## INSTRUCTION
Set down exactly the lines in the records below that run from the line with "Recreate this scene" to the line with "SUN_AZ, SUN_EL = R(49), R(41)", inclusive, and nothing more.

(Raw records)
● ● ● ● ●
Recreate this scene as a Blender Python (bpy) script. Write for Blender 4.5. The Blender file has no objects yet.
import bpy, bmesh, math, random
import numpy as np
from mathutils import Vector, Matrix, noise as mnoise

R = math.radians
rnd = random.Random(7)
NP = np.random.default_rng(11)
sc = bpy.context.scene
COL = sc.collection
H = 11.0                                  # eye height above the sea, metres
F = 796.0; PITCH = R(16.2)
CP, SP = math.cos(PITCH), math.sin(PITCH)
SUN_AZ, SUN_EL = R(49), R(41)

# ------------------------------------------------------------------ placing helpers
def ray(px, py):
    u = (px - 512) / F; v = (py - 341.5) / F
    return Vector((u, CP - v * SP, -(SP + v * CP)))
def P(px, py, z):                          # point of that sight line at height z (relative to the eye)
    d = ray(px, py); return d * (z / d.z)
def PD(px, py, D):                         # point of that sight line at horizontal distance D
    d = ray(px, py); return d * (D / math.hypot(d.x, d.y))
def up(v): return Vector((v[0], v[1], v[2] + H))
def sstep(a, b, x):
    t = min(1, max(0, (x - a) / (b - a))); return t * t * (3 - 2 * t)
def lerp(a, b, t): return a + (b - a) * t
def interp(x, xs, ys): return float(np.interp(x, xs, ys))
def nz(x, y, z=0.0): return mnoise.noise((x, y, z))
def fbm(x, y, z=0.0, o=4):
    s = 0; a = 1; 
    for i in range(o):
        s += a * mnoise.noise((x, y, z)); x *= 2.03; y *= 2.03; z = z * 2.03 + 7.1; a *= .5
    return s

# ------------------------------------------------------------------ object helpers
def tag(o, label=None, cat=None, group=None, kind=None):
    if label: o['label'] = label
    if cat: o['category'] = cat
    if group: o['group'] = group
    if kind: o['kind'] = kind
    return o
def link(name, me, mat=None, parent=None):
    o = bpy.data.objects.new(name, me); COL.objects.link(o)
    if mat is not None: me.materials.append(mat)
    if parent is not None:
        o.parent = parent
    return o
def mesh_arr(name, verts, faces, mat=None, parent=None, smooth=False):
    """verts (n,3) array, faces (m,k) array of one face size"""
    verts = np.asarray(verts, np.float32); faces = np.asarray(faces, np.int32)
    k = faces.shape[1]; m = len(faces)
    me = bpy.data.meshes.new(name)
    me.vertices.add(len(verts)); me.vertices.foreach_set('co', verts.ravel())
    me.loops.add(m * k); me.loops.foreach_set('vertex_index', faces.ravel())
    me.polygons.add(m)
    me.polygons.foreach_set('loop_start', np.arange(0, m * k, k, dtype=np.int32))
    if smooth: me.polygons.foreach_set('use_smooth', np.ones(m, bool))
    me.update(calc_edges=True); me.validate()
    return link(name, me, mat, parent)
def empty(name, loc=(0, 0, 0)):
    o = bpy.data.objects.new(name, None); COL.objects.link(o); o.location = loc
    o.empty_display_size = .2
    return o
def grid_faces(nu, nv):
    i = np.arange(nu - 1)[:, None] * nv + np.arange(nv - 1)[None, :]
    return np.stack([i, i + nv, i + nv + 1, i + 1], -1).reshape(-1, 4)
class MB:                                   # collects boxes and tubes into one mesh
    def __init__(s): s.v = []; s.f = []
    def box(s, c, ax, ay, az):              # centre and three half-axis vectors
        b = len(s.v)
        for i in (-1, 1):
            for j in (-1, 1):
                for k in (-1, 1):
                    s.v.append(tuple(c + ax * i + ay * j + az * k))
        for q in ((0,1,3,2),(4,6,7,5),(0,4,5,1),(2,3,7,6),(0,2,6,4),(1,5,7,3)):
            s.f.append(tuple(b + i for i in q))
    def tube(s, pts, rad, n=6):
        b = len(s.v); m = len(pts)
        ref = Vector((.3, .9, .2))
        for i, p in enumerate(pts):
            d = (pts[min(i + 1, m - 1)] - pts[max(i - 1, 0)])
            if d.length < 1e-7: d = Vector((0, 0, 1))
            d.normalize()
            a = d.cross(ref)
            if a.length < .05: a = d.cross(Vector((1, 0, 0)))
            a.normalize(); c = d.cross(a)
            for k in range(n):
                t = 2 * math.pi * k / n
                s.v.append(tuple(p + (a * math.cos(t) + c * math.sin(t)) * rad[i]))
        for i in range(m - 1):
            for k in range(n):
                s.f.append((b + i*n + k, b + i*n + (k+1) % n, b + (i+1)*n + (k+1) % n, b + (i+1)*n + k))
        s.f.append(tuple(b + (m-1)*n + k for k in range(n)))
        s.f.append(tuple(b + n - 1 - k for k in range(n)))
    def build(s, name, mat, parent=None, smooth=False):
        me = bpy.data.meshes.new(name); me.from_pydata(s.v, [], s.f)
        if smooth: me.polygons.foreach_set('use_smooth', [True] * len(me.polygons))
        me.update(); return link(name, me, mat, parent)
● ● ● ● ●
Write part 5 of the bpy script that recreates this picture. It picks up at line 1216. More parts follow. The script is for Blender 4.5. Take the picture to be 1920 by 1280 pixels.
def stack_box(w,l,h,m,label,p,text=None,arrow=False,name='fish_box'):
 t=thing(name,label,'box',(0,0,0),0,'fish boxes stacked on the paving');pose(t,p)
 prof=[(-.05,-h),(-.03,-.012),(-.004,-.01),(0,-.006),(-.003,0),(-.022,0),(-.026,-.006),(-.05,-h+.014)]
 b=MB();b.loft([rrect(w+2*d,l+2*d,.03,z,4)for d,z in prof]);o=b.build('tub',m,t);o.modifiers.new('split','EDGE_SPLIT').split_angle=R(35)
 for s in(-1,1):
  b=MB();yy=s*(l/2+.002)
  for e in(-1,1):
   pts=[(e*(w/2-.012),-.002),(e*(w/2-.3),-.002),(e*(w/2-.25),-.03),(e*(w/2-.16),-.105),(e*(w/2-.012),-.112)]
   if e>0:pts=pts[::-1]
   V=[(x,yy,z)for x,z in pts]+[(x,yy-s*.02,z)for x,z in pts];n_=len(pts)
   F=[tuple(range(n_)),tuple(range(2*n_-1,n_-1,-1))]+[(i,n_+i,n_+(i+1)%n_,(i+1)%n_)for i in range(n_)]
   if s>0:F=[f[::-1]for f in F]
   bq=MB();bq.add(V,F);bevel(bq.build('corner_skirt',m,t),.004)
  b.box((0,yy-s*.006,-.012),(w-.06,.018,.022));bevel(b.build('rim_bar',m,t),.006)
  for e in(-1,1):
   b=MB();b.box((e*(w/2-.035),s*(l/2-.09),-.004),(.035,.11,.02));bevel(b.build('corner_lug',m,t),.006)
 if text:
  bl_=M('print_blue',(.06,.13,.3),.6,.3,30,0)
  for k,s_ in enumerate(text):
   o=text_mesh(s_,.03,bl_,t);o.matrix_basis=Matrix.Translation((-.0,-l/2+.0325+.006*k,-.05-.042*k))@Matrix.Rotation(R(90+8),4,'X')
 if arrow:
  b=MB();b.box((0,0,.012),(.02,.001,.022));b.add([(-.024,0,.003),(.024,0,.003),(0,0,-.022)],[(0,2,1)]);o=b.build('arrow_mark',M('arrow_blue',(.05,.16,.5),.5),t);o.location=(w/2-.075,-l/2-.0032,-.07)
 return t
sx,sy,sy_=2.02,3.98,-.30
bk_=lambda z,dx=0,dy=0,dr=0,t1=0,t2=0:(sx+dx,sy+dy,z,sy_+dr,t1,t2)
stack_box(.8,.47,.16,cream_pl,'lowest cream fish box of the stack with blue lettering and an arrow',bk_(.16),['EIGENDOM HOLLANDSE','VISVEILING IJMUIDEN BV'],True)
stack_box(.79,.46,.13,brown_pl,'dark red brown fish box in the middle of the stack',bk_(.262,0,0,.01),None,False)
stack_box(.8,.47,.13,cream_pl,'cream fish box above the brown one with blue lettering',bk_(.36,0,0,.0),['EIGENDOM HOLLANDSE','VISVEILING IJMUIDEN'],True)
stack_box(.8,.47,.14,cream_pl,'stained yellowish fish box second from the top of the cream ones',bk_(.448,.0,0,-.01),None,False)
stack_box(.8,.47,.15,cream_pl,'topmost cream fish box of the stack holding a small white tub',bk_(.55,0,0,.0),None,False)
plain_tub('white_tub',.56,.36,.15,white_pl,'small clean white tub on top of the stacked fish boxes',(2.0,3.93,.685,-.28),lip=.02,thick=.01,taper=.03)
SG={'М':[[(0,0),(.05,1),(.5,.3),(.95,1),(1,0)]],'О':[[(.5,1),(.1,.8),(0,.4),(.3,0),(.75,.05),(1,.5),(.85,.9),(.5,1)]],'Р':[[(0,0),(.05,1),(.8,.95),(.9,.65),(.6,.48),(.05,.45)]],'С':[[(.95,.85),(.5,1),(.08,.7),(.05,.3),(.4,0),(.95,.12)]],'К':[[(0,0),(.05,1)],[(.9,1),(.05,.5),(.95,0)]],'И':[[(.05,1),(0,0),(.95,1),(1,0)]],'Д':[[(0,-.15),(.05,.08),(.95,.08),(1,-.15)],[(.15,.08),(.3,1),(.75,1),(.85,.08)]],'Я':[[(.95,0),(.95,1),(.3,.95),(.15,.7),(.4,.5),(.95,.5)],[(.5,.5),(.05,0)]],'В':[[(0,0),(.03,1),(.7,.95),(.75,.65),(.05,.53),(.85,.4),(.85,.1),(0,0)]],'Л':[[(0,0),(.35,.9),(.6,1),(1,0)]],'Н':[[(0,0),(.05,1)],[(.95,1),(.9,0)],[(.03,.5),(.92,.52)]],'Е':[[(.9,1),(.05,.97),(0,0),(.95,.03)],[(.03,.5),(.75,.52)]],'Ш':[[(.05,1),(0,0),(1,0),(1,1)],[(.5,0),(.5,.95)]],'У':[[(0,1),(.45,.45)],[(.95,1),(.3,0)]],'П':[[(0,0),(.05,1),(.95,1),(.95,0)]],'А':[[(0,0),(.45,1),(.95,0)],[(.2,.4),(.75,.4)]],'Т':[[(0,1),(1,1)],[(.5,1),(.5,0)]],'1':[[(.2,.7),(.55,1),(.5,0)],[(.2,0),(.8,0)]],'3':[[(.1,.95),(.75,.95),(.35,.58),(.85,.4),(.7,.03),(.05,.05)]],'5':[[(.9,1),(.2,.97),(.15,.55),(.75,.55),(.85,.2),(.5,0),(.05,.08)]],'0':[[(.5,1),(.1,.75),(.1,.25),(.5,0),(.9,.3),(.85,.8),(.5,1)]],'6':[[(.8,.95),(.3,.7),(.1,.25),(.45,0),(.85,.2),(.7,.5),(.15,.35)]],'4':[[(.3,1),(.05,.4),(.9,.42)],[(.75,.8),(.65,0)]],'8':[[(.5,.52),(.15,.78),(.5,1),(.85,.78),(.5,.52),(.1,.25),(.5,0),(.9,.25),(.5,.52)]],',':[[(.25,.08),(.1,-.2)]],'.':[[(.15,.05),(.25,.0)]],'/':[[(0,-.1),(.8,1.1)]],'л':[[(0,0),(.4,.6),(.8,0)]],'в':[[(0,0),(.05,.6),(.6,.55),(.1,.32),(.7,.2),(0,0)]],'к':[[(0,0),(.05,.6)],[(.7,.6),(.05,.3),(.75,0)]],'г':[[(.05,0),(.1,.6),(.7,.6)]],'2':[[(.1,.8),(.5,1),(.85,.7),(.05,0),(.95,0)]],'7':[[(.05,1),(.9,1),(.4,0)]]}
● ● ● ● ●
## ANSWER TO THIS PROBLEM
Recreate this scene as a Blender Python (bpy) script. Write for Blender 4.5. The Blender file has no objects yet.
import bpy, bmesh, math, random
import numpy as np
from mathutils import Vector, Matrix, noise as mnoise

R = math.radians
rnd = random.Random(7)
NP = np.random.default_rng(11)
sc = bpy.context.scene
COL = sc.collection
H = 11.0                                  # eye height above the sea, metres
F = 796.0; PITCH = R(16.2)
CP, SP = math.cos(PITCH), math.sin(PITCH)
SUN_AZ, SUN_EL = R(49), R(41)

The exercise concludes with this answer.